Russia-Ukraine tensions and hawkish expectations from Fed had led to a sharp selloff in domestic markets over past five sessions.

Commenting on today's market action, Nagaraj Shetti is technical research analyst at HDFC Securities, said:  “A sharp intraday upside recovery has emerged from a day's low of 16,836 levels and the upside momentum has picked up again towards the later part of the session. The opening downside gap has been filled completely. The sharp down trend in the market seems to have halted at the important support and the market is now ready to show upside bounce. A confirmation of bottom reversal as per Tuesday's low is likely to pull Nifty towards the upper 17800 levels in the near term. Any dips could find support around 17100 levels."

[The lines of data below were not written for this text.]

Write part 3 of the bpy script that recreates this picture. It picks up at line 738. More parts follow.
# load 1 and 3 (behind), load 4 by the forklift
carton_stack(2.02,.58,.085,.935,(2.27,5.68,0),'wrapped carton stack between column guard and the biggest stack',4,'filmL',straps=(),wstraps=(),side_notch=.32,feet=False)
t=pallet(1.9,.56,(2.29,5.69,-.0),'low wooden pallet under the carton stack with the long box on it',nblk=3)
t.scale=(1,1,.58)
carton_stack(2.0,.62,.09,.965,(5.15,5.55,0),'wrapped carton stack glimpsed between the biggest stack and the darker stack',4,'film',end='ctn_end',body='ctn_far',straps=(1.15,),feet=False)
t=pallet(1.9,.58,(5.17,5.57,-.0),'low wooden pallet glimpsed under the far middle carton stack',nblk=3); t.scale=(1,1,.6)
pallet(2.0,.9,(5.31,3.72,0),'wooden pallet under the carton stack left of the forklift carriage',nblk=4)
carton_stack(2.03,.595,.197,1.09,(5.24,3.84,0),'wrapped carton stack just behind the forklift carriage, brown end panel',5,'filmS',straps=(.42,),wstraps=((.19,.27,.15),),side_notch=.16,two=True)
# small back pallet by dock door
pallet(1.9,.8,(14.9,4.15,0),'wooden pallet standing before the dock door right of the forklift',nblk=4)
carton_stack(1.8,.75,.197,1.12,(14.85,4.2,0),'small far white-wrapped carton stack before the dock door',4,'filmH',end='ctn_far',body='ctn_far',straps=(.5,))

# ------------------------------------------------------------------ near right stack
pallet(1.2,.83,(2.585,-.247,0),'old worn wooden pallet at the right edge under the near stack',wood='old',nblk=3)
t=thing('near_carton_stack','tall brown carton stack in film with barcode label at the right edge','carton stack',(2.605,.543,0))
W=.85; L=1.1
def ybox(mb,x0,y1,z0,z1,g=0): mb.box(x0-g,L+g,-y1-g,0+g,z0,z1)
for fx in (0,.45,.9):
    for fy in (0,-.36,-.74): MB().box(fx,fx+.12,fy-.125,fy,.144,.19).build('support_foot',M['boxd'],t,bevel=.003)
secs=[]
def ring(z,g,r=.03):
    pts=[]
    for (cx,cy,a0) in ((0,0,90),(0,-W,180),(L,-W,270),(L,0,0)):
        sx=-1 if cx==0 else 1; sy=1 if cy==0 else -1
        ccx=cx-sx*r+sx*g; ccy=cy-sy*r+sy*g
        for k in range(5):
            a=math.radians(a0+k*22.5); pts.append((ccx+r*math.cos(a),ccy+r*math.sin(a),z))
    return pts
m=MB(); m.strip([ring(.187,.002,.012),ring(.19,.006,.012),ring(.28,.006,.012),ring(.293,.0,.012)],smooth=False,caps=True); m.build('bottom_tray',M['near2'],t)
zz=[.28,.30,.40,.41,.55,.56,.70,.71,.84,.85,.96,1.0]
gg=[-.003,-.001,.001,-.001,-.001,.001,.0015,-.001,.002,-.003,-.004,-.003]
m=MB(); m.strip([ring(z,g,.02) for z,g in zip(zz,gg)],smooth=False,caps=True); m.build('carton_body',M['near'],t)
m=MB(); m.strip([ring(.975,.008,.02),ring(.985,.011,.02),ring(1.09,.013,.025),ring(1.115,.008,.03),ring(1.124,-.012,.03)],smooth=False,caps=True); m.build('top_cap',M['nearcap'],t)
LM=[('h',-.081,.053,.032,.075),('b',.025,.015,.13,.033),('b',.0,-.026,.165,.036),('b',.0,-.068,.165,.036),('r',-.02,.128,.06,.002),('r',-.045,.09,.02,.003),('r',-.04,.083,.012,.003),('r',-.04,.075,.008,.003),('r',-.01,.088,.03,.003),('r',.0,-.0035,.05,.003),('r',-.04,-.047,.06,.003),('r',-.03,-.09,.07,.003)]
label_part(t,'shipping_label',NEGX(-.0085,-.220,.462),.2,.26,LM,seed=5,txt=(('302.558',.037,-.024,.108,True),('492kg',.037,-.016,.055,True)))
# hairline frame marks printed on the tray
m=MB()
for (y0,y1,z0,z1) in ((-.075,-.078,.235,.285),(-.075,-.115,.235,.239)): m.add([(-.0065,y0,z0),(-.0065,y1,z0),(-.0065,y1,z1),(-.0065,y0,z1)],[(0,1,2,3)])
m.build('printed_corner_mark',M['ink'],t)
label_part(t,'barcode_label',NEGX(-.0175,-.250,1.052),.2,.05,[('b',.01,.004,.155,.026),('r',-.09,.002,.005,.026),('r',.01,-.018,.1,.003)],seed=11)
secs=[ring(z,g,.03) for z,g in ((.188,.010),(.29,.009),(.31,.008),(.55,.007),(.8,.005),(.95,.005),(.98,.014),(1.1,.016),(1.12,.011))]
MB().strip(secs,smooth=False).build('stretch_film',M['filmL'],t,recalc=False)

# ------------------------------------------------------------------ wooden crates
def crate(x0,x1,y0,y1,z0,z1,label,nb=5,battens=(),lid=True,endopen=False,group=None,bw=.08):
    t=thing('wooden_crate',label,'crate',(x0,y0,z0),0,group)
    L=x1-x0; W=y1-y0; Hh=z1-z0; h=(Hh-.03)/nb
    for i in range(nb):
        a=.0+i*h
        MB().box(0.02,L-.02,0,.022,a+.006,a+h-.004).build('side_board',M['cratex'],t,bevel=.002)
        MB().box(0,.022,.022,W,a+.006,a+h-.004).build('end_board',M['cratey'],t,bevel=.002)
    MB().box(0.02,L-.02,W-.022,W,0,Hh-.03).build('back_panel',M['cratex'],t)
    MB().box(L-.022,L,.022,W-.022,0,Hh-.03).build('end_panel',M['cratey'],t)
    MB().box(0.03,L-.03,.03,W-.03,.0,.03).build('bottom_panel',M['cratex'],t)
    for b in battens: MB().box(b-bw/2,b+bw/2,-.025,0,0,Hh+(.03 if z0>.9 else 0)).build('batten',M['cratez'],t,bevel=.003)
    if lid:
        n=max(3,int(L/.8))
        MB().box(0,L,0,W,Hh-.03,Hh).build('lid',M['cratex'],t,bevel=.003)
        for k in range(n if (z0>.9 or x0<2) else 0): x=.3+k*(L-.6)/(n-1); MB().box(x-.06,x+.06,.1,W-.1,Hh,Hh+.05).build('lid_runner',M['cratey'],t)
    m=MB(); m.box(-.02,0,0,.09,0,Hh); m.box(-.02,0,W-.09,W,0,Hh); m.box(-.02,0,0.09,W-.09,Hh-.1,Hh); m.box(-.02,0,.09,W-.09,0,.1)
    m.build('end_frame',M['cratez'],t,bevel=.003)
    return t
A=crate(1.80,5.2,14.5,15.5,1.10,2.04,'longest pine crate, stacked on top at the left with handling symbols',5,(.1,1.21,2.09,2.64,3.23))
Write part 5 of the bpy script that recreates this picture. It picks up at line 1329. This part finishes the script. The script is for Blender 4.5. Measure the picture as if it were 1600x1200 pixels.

Shrikant Chouhan, Head of Equity Research (Retail), Kotak Securities, said: “A relief rally was on the cards as the Sensex had plunged more than 1500 points in just five sessions. Volatility will continue to stay as concerns related to geopolitical developments, rising oil prices and US Fed's likely move on rate hike will continue to keep investors on the edge. The short term formation is still in to the weak side, but the intraday texture suggests continuation of a pullback in the next couple of trading sessions. For traders, 17000 and 17100 would be the immediate support zone and if the Nifty succeeds to trade above the same, a reversal formation could lift the index upto 17400-17450 levels."